TO DO —
Output each line exactly as it appears, skipping any embedded picture.

DATA LINES —
■ ■ ■ ■ ■

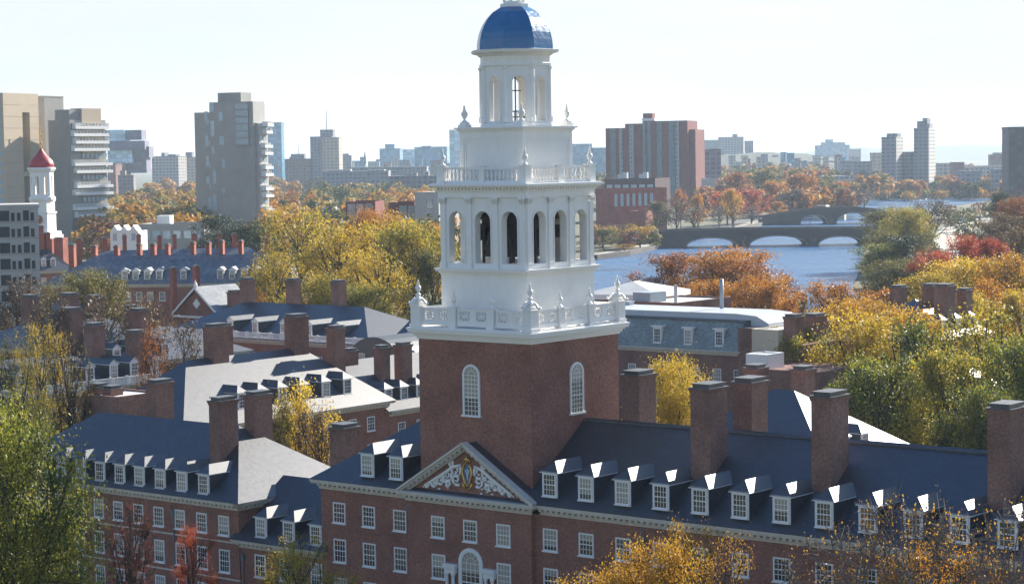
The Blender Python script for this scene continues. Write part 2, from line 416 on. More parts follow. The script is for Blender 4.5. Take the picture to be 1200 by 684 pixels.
def hill(name, x0, x1, prof, Y, depth, mat):
    b = MB(); n = 60
    P = []
    for i in range(n + 1):
        t = i / n; x = x0 + (x1 - x0) * t
        y = np.interp(x, [p[0] for p in prof], [p[1] for p in prof]) + math.sin(i * 1.7) * .25 + math.sin(i * .63) * .35
        P.append(at(x, y, Y))
    for i in range(n):
        a, c = P[i], P[i + 1]
        rows = [(-.5, 0), (-.25, .62), (0, 1), (.3, .6), (.5, 0)]
        for (d0, h0), (d1, h1) in zip(rows, rows[1:]):
            b.face([(a.x, a.y + d0 * depth, a.z * h0), (c.x, c.y + d0 * depth, c.z * h0), (c.x, c.y + d1 * depth, c.z * h1), (a.x, a.y + d1 * depth, a.z * h1)])
    return structure(name, b, mat, smooth=True)
hill('hills', 880, 1290, [(880, 186), (960, 176), (1010, 172), (1060, 176), (1110, 170), (1160, 169.5), (1210, 168), (1290, 172)], 8200, 2500, 'hill_green')
hill('hill', 800, 1100, [(800, 196), (850, 181), (900, 178), (950, 181), (1000, 189), (1100, 196)], 2700, 900, 'hill_green')

hz = MB(); hz.box(-8800, 8800, -560, 11000, -1.2, 150)
hm = bpy.data.materials.new('haze'); hm.use_nodes = True; MATS['haze'] = hm
t = hm.node_tree; t.nodes.clear(); o_ = N(t, 'ShaderNodeOutputMaterial'); pv = N(t, 'ShaderNodeVolumePrincipled')
pv.inputs['Color'].default_value = (.66, .82, 1, 1); pv.inputs['Density'].default_value = 7.0e-5; pv.inputs['Anisotropy'].default_value = .25
L(t, pv.outputs[0], o_.inputs['Volume'])
hz_o = structure('haze', hz, 'haze', 'stuff')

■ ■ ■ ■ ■

COMPLETE OUTPUT —
The Blender Python script for this scene continues. Write part 2, from line 416 on. More parts follow. The script is for Blender 4.5. Take the picture to be 1200 by 684 pixels.
def hill(name, x0, x1, prof, Y, depth, mat):
    b = MB(); n = 60
    P = []
    for i in range(n + 1):
        t = i / n; x = x0 + (x1 - x0) * t
        y = np.interp(x, [p[0] for p in prof], [p[1] for p in prof]) + math.sin(i * 1.7) * .25 + math.sin(i * .63) * .35
        P.append(at(x, y, Y))
    for i in range(n):
        a, c = P[i], P[i + 1]
        rows = [(-.5, 0), (-.25, .62), (0, 1), (.3, .6), (.5, 0)]
        for (d0, h0), (d1, h1) in zip(rows, rows[1:]):
            b.face([(a.x, a.y + d0 * depth, a.z * h0), (c.x, c.y + d0 * depth, c.z * h0), (c.x, c.y + d1 * depth, c.z * h1), (a.x, a.y + d1 * depth, a.z * h1)])
    return structure(name, b, mat, smooth=True)
hill('hills', 880, 1290, [(880, 186), (960, 176), (1010, 172), (1060, 176), (1110, 170), (1160, 169.5), (1210, 168), (1290, 172)], 8200, 2500, 'hill_green')
hill('hill', 800, 1100, [(800, 196), (850, 181), (900, 178), (950, 181), (1000, 189), (1100, 196)], 2700, 900, 'hill_green')

hz = MB(); hz.box(-8800, 8800, -560, 11000, -1.2, 150)
hm = bpy.data.materials.new('haze'); hm.use_nodes = True; MATS['haze'] = hm
t = hm.node_tree; t.nodes.clear(); o_ = N(t, 'ShaderNodeOutputMaterial'); pv = N(t, 'ShaderNodeVolumePrincipled')
pv.inputs['Color'].default_value = (.66, .82, 1, 1); pv.inputs['Density'].default_value = 7.0e-5; pv.inputs['Anisotropy'].default_value = .25
L(t, pv.outputs[0], o_.inputs['Volume'])
hz_o = structure('haze', hz, 'haze', 'stuff')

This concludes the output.